IL TOUR. 10. Ieri abbiamo mosso le nostre perplessità, che non sono state solo nostre, ma anche di altri quotidiani italiani e stranieri, oltre ai siti di tutto il mondo. E senza colpo ferire gli organizzatori transalpini ne hanno preso atto. Non hanno fatto come avremmo fatto noi italiani: solita stampa carogna, per non dire di peggio. I cugini si sono limitati a leggere e a domandarsi: hanno ragione a scrivere ciò che hanno scritto? Sì. Oggi hanno risposto piazzando il personale e la gendarmeria lungo il Col de Marie Blanque, e le zone più critiche e affollate per contenere con tanto di corde la folla che ieri aveva occupato in maniera scomposta la strada (attendiamo con pazienza gli studi degli sociologi e delle barriere che inducono al superamento). Insomma, hanno prontamente posto rimedio ad una grave falla, ad una brutta manchevolezza. Che dire? Bravi!
Tadej POGACAR. 10 e lode. Non è mai bello dire ve l’avevo detto, ma l’avevo detto, l’altro ieri, quando è stato rallentato da una foratura: questo ragazzo si riprenderà presto e sarà l’uomo nuovo e in più in questo Tour. È sloveno (prepariamoci a servizi su questa nazione sinistra che fa cose sinistre in tutto lo sport), ma corre per una squadra che ha una matrice italiana, bici italiane (Colnago), un organico che a parte le questioni di cui sopra (leggi Aru) sta vincendo a più non posso. Insomma, vive due sentimenti contrastanti e opposti, ma questa sera ha più di una ragione per festeggiare e festeggerà. Taddeo è un ragazzo dal talento pazzesco. Prosit!
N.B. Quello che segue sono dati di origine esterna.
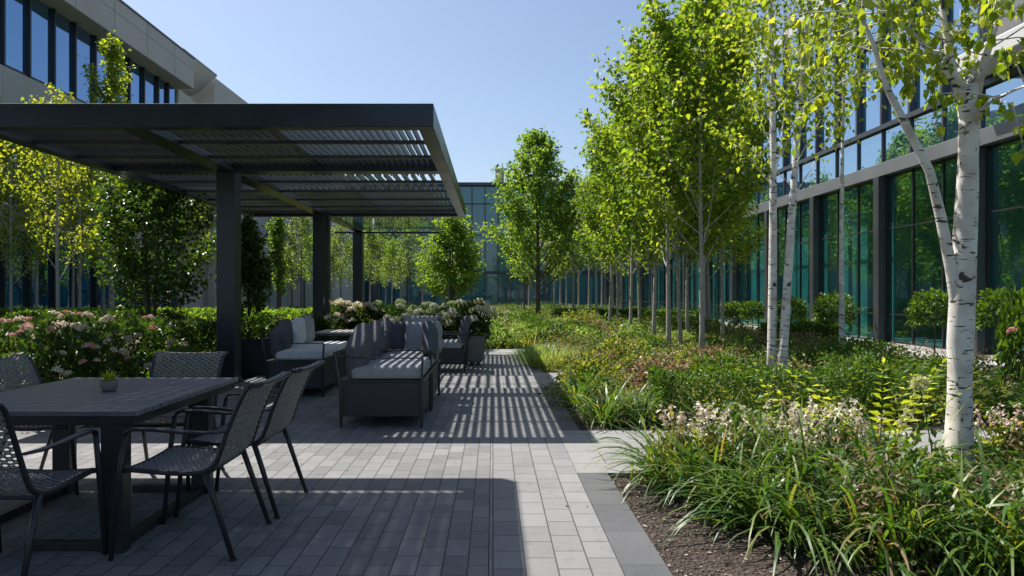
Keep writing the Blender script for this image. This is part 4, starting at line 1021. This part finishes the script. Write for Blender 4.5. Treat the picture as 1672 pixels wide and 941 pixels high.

Primoz ROGLIC. 10. Al primo pit stop è primo. Questo è quello che conta, anche se non conta poi molto perché ciò che davvero vale è il 20, tra due settimane, a Parigi. Ma lo sloveno della Jumbo Visma, anche lui con attrezzi italiani (Bianchi), non mi sembra né spaventato né tantomeno convinto che la corsa sia finita. Anzi, mi dà proprio l’impressione di essere concentrato come pochi e mi dà anche l’idea di divertirsi come nessuno. E per gli altri c’è ben poco da ridere.
Marc HIRSCHI. 9. Il 22enne svizzero è davvero un talento, sia per come corre, sia per come interpreta le corse. Non è un corridore banale. Dico una banalità: anche lui non è italiano.
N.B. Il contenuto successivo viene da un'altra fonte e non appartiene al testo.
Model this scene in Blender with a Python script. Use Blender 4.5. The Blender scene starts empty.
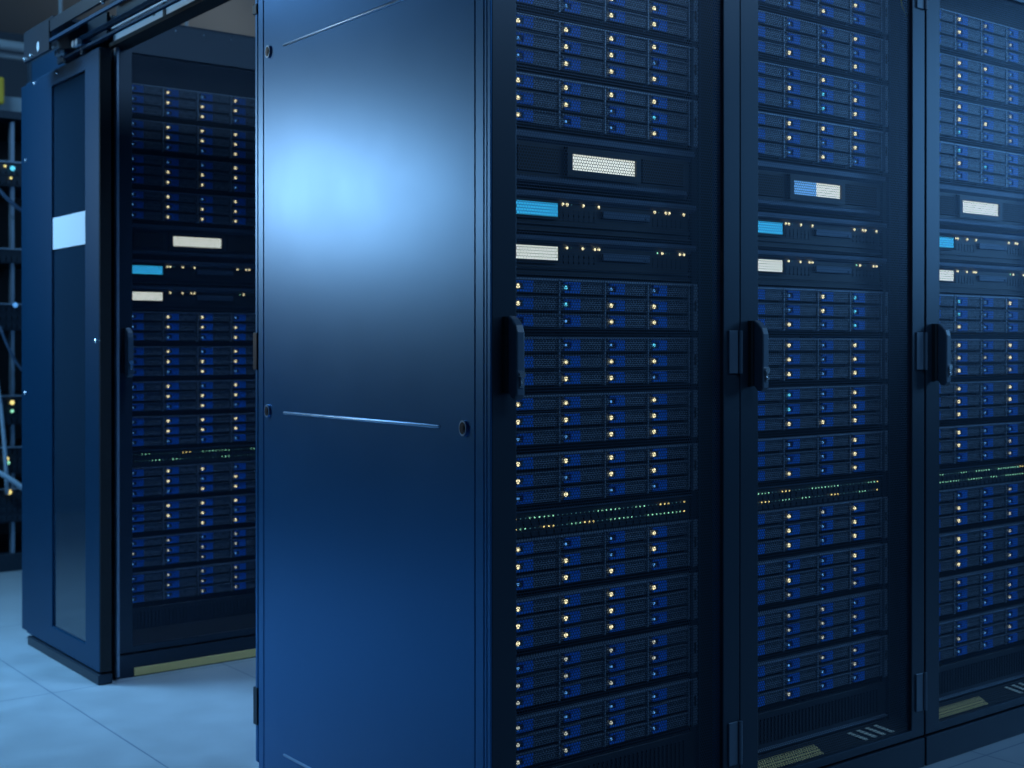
import bpy, bmesh, math, random
from mathutils import Vector, Matrix
random.seed(7)
S = bpy.context.scene
COL = S.collection

# ------------------------------------------------------------------ camera
cd = bpy.data.cameras.new('camera')
cam = bpy.data.objects.new('camera', cd); COL.objects.link(cam)
cd.sensor_width = 36.0
cd.lens = 1286.15 / 1024 * 36.0
cd.shift_x = 16.17 / 1024
cd.shift_y = -35.16 / 1024
cd.clip_start = 0.05
cam.location = (-1.2679, -1.6702, 0.9258)
cam.rotation_mode = 'XYZ'
cam.rotation_euler = (math.pi / 2 - 0.0032, 0, -0.65288)
cd.dof.use_dof = True
cd.dof.focus_distance = 2.35
cd.dof.aperture_fstop = 5.0
S.camera = cam

# ------------------------------------------------------------------ world, exposure
W = bpy.data.worlds.new('World'); S.world = W; W.use_nodes = True
W.node_tree.nodes['Background'].inputs[0].default_value = (0.10, 0.28, 0.55, 1)
W.node_tree.nodes['Background'].inputs[1].default_value = 0.03
S.view_settings.view_transform = 'Standard'
S.view_settings.look = 'None'
S.view_settings.exposure = 0.0
S.view_settings.gamma = 1.0
S.view_settings.use_curve_mapping = False

# ------------------------------------------------------------------ lamps of the room and an added fill light
def area(name, loc, target, sx, sy, power, color):
    l = bpy.data.lights.new(name, 'AREA'); l.shape = 'RECTANGLE'; l.size = sx; l.size_y = sy
    l.energy = power; l.color = color
    o = bpy.data.objects.new(name, l); COL.objects.link(o); o.location = loc
    d = Vector(target) - Vector(loc)
    o.rotation_euler = d.to_track_quat('-Z', 'Y').to_euler()
    return o
K = area('side_aisle_lamp', (-2.25, 4.35, 1.76), (0, 0.35, 1.15), 0.5, 0.45, 1.22, (0.82, 0.86, 0.82)); K.data.spread = math.radians(38)
L = area('side_ceiling_lamp', (-0.85, 2.45, 2.52), (-0.45, 2.0, 0), 0.5, 1.2, 39, (0.26, 0.61, 1.0)); L.data.spread = math.radians(95)
area('front_aisle_lamp', (4.7, -1.75, 1.9), (1.5, 0, 1.3), 0.9, 1.4, 38, (0.17, 0.50, 1.0))
area('front_ceiling_lamp', (1.4, -1.55, 2.5), (1.3, -0.25, 0.3), 2.6, 0.5, 25, (0.33, 0.62, 1.0))
area('back_ceiling_lamp', (1.6, 4.3, 2.1), (1.2, 4.6, 2.6), 2.0, 0.5, 1.8, (0.85, 0.93, 1.0))
area('between_rows_fill', (0.45, 1.22, 2.45), (0.45, 1.30, 0), 0.5, 0.2, 4.8, (0.34, 0.62, 1.0)).data.spread = math.radians(60)  # added fill light, lifts the floor shadow between the rows
area('rear_aisle_lamp', (-0.9, 3.0, 2.5), (0.2, 3.5, 0.3), 0.8, 0.4, 16, (0.34, 0.68, 1.0))

# ------------------------------------------------------------------ materials
def mat(name, base, rough=0.5, metal=0.0, emis=None, es=0.0, bump=None, spec=0.5):
    m = bpy.data.materials.new(name); m.use_nodes = True
    nt = m.node_tree; b = nt.nodes['Principled BSDF']
    b.inputs['Base Color'].default_value = (*base, 1)
    b.inputs['Roughness'].default_value = rough
    b.inputs['Metallic'].default_value = metal
    b.inputs['Specular IOR Level'].default_value = spec
    if emis:
        b.inputs['Emission Color'].default_value = (*emis, 1)
        b.inputs['Emission Strength'].default_value = es
    if bump:
        sc, st, dist = bump
        tc = nt.nodes.new('ShaderNodeTexCoord'); n = nt.nodes.new('ShaderNodeTexNoise')
        n.inputs['Scale'].default_value = sc; n.inputs['Detail'].default_value = 3
        bp = nt.nodes.new('ShaderNodeBump'); bp.inputs['Strength'].default_value = st; bp.inputs['Distance'].default_value = dist
        nt.links.new(tc.outputs['Object'], n.inputs['Vector']); nt.links.new(n.outputs['Fac'], bp.inputs['Height'])
        nt.links.new(bp.outputs['Normal'], b.inputs['Normal'])
    return m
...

Egan BERNAL. 7. Per i suoi standard non sta andando fortissimo, ma non sta andando nemmeno piano. Può solo migliorare: per questo sarà un bel Tour.
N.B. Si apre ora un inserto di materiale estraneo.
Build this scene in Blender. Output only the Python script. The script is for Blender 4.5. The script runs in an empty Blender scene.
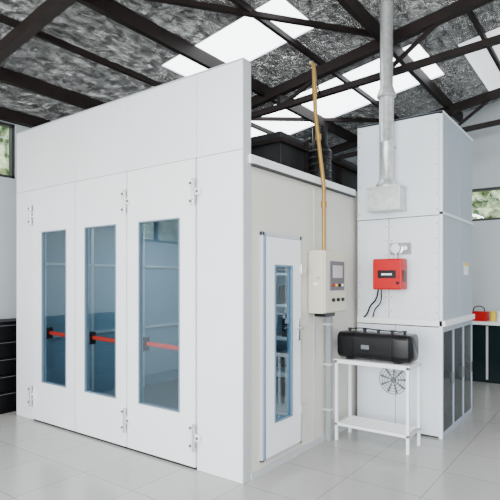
import bpy, bmesh, math, random
from mathutils import Vector, Matrix
random.seed(4)
S=bpy.context.scene
COL=S.collection

# ---------------------------------------------------------------- materials
def mat(name, col, rough=0.5, metal=0.0, noise=0.0, nscale=8.0, bump=0.0, bscale=40.0, emis=None, estr=0.0, coat=0.0, spec=0.5):
    m=bpy.data.materials.new(name); m.use_nodes=True
    nt=m.node_tree; b=nt.nodes['Principled BSDF']
    b.inputs['Roughness'].default_value=rough; b.inputs['Metallic'].default_value=metal
    b.inputs['Coat Weight'].default_value=coat
    b.inputs['Specular IOR Level'].default_value=spec
    tc=nt.nodes.new('ShaderNodeTexCoord')
    n=nt.nodes.new('ShaderNodeTexNoise'); n.inputs['Scale'].default_value=nscale; n.inputs['Detail'].default_value=3
    nt.links.new(tc.outputs['Object'],n.inputs['Vector'])
    r=nt.nodes.new('ShaderNodeValToRGB')
    r.color_ramp.elements[0].position=0.3; r.color_ramp.elements[1].position=0.7
    r.color_ramp.elements[0].color=tuple(max(0,c*(1-noise)) for c in col)+(1,)
    r.color_ramp.elements[1].color=tuple(min(1,c*(1+noise*0.4)) for c in col)+(1,)
    nt.links.new(n.outputs['Fac'],r.inputs['Fac']); nt.links.new(r.outputs['Color'],b.inputs['Base Color'])
    if bump>0:
        n2=nt.nodes.new('ShaderNodeTexNoise'); n2.inputs['Scale'].default_value=bscale
        nt.links.new(tc.outputs['Object'],n2.inputs['Vector'])
        bp=nt.nodes.new('ShaderNodeBump'); bp.inputs['Strength'].default_value=bump; bp.inputs['Distance'].default_value=0.02
        nt.links.new(n2.outputs['Fac'],bp.inputs['Height']); nt.links.new(bp.outputs['Normal'],b.inputs['Normal'])
    if emis:
        b.inputs['Emission Color'].default_value=emis+(1,); b.inputs['Emission Strength'].default_value=estr
    return m

M_panel=mat('booth_white_enamel',(0.80,0.82,0.84),0.28,noise=0.03,nscale=2)
M_door=mat('door_white_enamel',(0.83,0.85,0.865),0.24,noise=0.02,nscale=2)
M_side=mat('side_cream_enamel',(0.64,0.62,0.56),0.4,noise=0.03,nscale=2)
M_trim=mat('aluminium_trim',(0.58,0.60,0.62),0.35,0.3,noise=0.03)
M_bead=mat('glazing_bead',(0.16,0.22,0.28),0.4,0.2,noise=0.03)
M_bluetrim=mat('blue_grey_trim',(0.13,0.22,0.32),0.4,0.2,noise=0.03)
M_seam=mat('seam_grey',(0.05,0.05,0.05),0.8)
M_black=mat('black_paint',(0.005,0.005,0.006),0.3,noise=0.2,spec=0.25)
M_draw=mat('drawer_black',(0.003,0.003,0.004),0.5,noise=0.2,spec=0.1)
M_rub=mat('black_rubber',(0.01,0.01,0.01),0.7,spec=0.2)
M_steel=mat('dark_steel_beam',(0.016,0.011,0.010),0.6,noise=0.3,nscale=5,spec=0.2)
M_red=mat('red_enamel',(0.48,0.0015,0.005),0.4,noise=0.05,spec=0.25)
M_redbar=mat('red_bar',(0.9,0.03,0.01),0.4)
M_chrome=mat('chrome',(0.6,0.6,0.6),0.25,0.9)
M_galv=mat('galvanised',(0.60,0.62,0.61),0.38,0.6,noise=0.2,nscale=20)
M_brass=mat('brass_conduit',(0.36,0.22,0.05),0.4,0.4,noise=0.1)
M_cab=mat('cabinet_cream',(0.60,0.57,0.46),0.4,noise=0.02)
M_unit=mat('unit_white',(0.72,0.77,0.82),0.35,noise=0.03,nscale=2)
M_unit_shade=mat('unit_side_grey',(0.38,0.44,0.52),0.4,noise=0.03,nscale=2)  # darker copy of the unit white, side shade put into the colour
M_wall=mat('wall_paint',(0.52,0.56,0.58),0.7,noise=0.04,nscale=1.5,bump=0.05)
M_dkglass=mat('dark_glass_panel',(0.008,0.016,0.019),0.08,spec=0.5)
M_wframe=mat('window_frame_dark',(0.03,0.03,0.033),0.4)
M_grey=mat('grey_plastic',(0.12,0.13,0.14),0.5)
M_pipe=mat('grey_duct',(0.27,0.29,0.30),0.5)
M_yellow=mat('yellow_label',(0.8,0.6,0.05),0.5)
M_white=mat('white_powdercoat',(0.86,0.87,0.88),0.35)
M_int=mat('booth_interior',(0.17,0.26,0.33),0.5,noise=0.05)
M_sky=mat('skylight_polycarbonate',(0.8,0.85,0.9),0.6,emis=(0.92,0.97,1.0),estr=7.0,noise=0.05)
M_foilglow=mat('skylight_weathered',(0.7,0.75,0.78),0.6,emis=(0.90,0.96,1.0),estr=1.3,noise=0.2,nscale=3)  # glow stands in for brightly lit foil, no skylight there
M_tube=mat('lamp_tube',(0.9,0.9,0.9),0.5,emis=(1,1,1),estr=6)
M_dkgrey=mat('dark_plenum',(0.022,0.022,0.023),0.5,noise=0.3,spec=0.3)  # near black for the added roof box and the drum ribs

def glass_mat(name,tint,f,k):
    m=bpy.data.materials.new(name); m.use_nodes=True; nt=m.node_tree
    for n in list(nt.nodes): nt.nodes.remove(n)
    o=nt.nodes.new('ShaderNodeOutputMaterial'); mx=nt.nodes.new('ShaderNodeMixShader')
    t=nt.nodes.new('ShaderNodeBsdfTransparent'); t.inputs['Color'].default_value=tint+(1,)
    g=nt.nodes.new('ShaderNodeBsdfGlossy'); g.inputs['Roughness'].default_value=0.01; g.inputs['Color'].default_value=(0.9,0.97,1,1)
    lw=nt.nodes.new('ShaderNodeLayerWeight'); lw.inputs['Blend'].default_value=0.3
    p=nt.nodes.new('ShaderNodeMath'); p.operation='MULTIPLY'; p.inputs[1].default_value=k
    ad=nt.nodes.new('ShaderNodeMath'); ad.inputs[1].default_value=f
    nt.links.new(lw.outputs['Facing'],p.inputs[0]); nt.links.new(p.outputs[0],ad.inputs[0]); nt.links.new(ad.outputs[0],mx.inputs[0])
    nt.links.new(t.outputs[0],mx.inputs[1]); nt.links.new(g.outputs[0],mx.inputs[2]); nt.links.new(mx.outputs[0],o.inputs[0])
    return m
M_glass=glass_mat('booth_tinted_glass',(0.76,0.86,0.90),0.05,0.14)
M_wglass=glass_mat('window_glass',(0.95,0.97,0.97),0.02,0.1)

def floor_mat():
    m=bpy.data.materials.new('floor_tiles'); m.use_nodes=True; nt=m.node_tree; b=nt.nodes['Principled BSDF']
    tc=nt.nodes.new('ShaderNodeTexCoord'); br=nt.nodes.new('ShaderNodeTexBrick')
    br.offset=0; br.inputs['Scale'].default_value=1.0
    br.inputs['Brick Width'].default_value=0.6; br.inputs['Row Height'].default_value=0.6
    br.inputs['Mortar Size'].default_value=0.0035; br.inputs['Mortar Smooth'].default_value=0.2
    br.inputs['Color1'].default_value=(0.37,0.37,0.355,1); br.inputs['Color2'].default_value=(0.39,0.39,0.37,1)
    br.inputs['Mortar'].default_value=(0.20,0.20,0.19,1)
    nt.links.new(tc.outputs['Object'],br.inputs['Vector'])
    n=nt.nodes.new('ShaderNodeTexNoise'); n.inputs['Scale'].default_value=3; nt.links.new(tc.outputs['Object'],n.inputs['Vector'])
    mr=nt.nodes.new('ShaderNodeMapRange'); mr.inputs['To Min'].default_value=0.14; mr.inputs['To Max'].default_value=0.26
    nt.links.new(n.outputs['Fac'],mr.inputs['Value']); nt.links.new(mr.outputs[0],b.inputs['Roughness'])
    nt.links.new(br.outputs['Color'],b.inputs['Base Color'])
    return m
M_floor=floor_mat()

def foil_mat():
    m=bpy.data.materials.new('foil_insulation'); m.use_nodes=True; nt=m.node_tree; b=nt.nodes['Principled BSDF']
    tc=nt.nodes.new('ShaderNodeTexCoord')
    mp=nt.nodes.new('ShaderNodeMapping'); mp.inputs['Scale'].default_value=(1.0,0.6,1)
    nt.links.new(tc.outputs['Object'],mp.inputs['Vector'])
    n=nt.nodes.new('ShaderNodeTexNoise'); n.inputs['Scale'].default_value=11; n.inputs['Detail'].default_value=7; n.inputs['Roughness'].default_value=0.65; n.inputs['Distortion'].default_value=0.9
    nt.links.new(mp.outputs['Vector'],n.inputs['Vector'])
    r=nt.nodes.new('ShaderNodeValToRGB'); r.color_ramp.elements[0].position=0.38; r.color_ramp.elements[0].color=(0.30,0.30,0.29,1)
    r.color_ramp.elements[1].position=0.58; r.color_ramp.elements[1].color=(0.98,0.98,0.97,1)
    nt.links.new(n.outputs['Fac'],r.inputs['Fac'])
    br=nt.nodes.new('ShaderNodeTexBrick'); br.offset=0; br.inputs['Scale'].default_value=1
    br.inputs['Brick Width'].default_value=0.24; br.inputs['Row Height'].default_value=0.12
    br.inputs['Mortar Size'].default_value=0.004
    br.inputs['Color1'].default_value=(1,1,1,1); br.inputs['Color2'].default_value=(0.75,0.75,0.75,1); br.inputs['Mortar'].default_value=(0.30,0.28,0.26,1)
    nt.links.new(tc.outputs['Object'],br.inputs['Vector'])
    mx=nt.nodes.new('ShaderNodeMix'); mx.data_type='RGBA'; mx.blend_type='MULTIPLY'; mx.inputs[0].default_value=0.8
    nt.links.new(r.outputs['Color'],mx.inputs[6]); nt.links.new(br.outputs['Color'],mx.inputs[7])
    nt.links.new(mx.outputs[2],b.inputs['Base Color'])
    b.inputs['Metallic'].default_value=0.8; b.inputs['Roughness'].default_value=0.24
    v=nt.nodes.new('ShaderNodeTexVoronoi'); v.inputs['Scale'].default_value=8; v.inputs['Randomness'].default_value=1
    wn=nt.nodes.new('ShaderNodeVectorMath'); wn.operation='ADD'
    nt.links.new(mp.outputs['Vector'],wn.inputs[0]); 
    sc=nt.nodes.new('ShaderNodeVectorMath'); sc.operation='SCALE'; sc.inputs['Scale'].default_value=0.25
    nt.links.new(n.outputs['Color'],sc.inputs[0]); nt.links.new(sc.outputs[0],wn.inputs[1]); nt.links.new(wn.outputs[0],v.inputs['Vector'])
    ad=nt.nodes.new('ShaderNodeMath'); nt.links.new(v.outputs['Distance'],ad.inputs[0]); nt.links.new(n.outputs['Fac'],ad.inputs[1])
    bp=nt.nodes.new('ShaderNodeBump'); bp.inputs['Strength'].default_value=1.0; bp.inputs['Distance'].default_value=0.09
    nt.links.new(ad.outputs[0],bp.inputs['Height']); nt.links.new(bp.outputs['Normal'],b.inputs['Normal'])
    return m
M_foil=foil_mat()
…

Mikel LANDA. 8. Mai così pimpante e reattivo. Spesso apatico, spesso distratto, spessissimo anche sfortunato o rallentato per ragioni di squadra (ricordiamoci il possibile podio al Giro, quando fu fermato sul Mortirolo). Forse anche in questo inizio di Tour ha perso un po’ troppo, ma di terreno per rimediare ce n’é.
Guillaime MARTIN. 8. Il filosofo della Cofidis è tra le più belle sorprese di questo Tour. Per il momento ha corso non bene, ma benissimo.
Damiano CARUSO. 7. È il nostro uomo simbolo, uomo Nazione. Oggi ci fa risalire un po’. Sedicesimo a 3’42” da Roglic.
Emanuel BUCHMANN. 5. Era venuto qui per fare classifica, è già fuori.